Неожиданно телеграф показывает «Полный вперед», без всякого «Малого» и «Среднего». Тут же корабль стал атаковать подводную лодку глубинными бомбами. Мне сейчас трудно вспомнить, сколько это продолжалось. Потом услышал отдаленный взрыв большой силы. Тогда я еще не знал, что делается наверху, и только позднее, на перекуре, где мы встретились с ребятами с боевых постов, мне рассказали, что мы шли в кильватере за «Бриллиантом», который подставил свой борт торпеде. Она была направлена на транспортное судно, и командир корабля, старший лейтенант Маханьков, понимая, что транспорт не сумеет увернуться, принял удар на себя. Я узнал, что нам удалось подобрать только двоих из героического экипажа. Один скончался еще в шлюпке, а второй — после того как был поднят на борт корабля. Шлюпки мы оставили в море. Едва подняли людей, как акустик доложил, что слышит вражескую лодку. Остановка даже на считанные секунды грозила торпедной атакой.

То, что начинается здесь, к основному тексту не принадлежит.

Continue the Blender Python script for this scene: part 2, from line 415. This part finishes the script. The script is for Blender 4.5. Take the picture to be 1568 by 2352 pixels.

— Подводная лодка ушла или вы снова встретились с ней? Ведь, насколько я понимаю, задача АМ-120 состояла не только в том, чтобы спасти кого возможно из экипажа «Бриллианта», но и в том, чтобы отвлечь подводную лодку от каравана транспортных судов и при возможности потопить ее...
— Караван ушел, а с лодкой мы встретились... После отбоя боевой тревоги корабль еще долго находился в готовности номер один и продолжал прочесывать квадрат за квадратом холодные воды Карского моря.
Часов в восемь утра дали полный отбой, и я пошел отдыхать в носовой кубрик. Очнулся от сильного удара о переборку и услышал топот бегущих по трапу наверх. Почувствовал что-то неладное. Корабль накренился. Слышу характерный шум, как будто вода заполняет отсеки. Я кинулся к койке своего напарника — сибиряка, молодого парнишки. Он очень любил спать, и обычно на вахту его приходилось будить по нескольку раз.
— Быстрее... Вставай! — Кое-как поднял его, а сам — к трапу и в люк машинного отделения, на свой пост.
Пока добирался, заметил, что на всем корабле горит только аварийный свет, но в машинном отделении главный двигатель работает нормально. Я инстинктивно подошел к телеграфу — 290 оборотов — норма, но в чем дело? Почему горит только аварийный свет? Кричу: «На мостике... на мостике», — и все думаю, почему не горит основное освещение?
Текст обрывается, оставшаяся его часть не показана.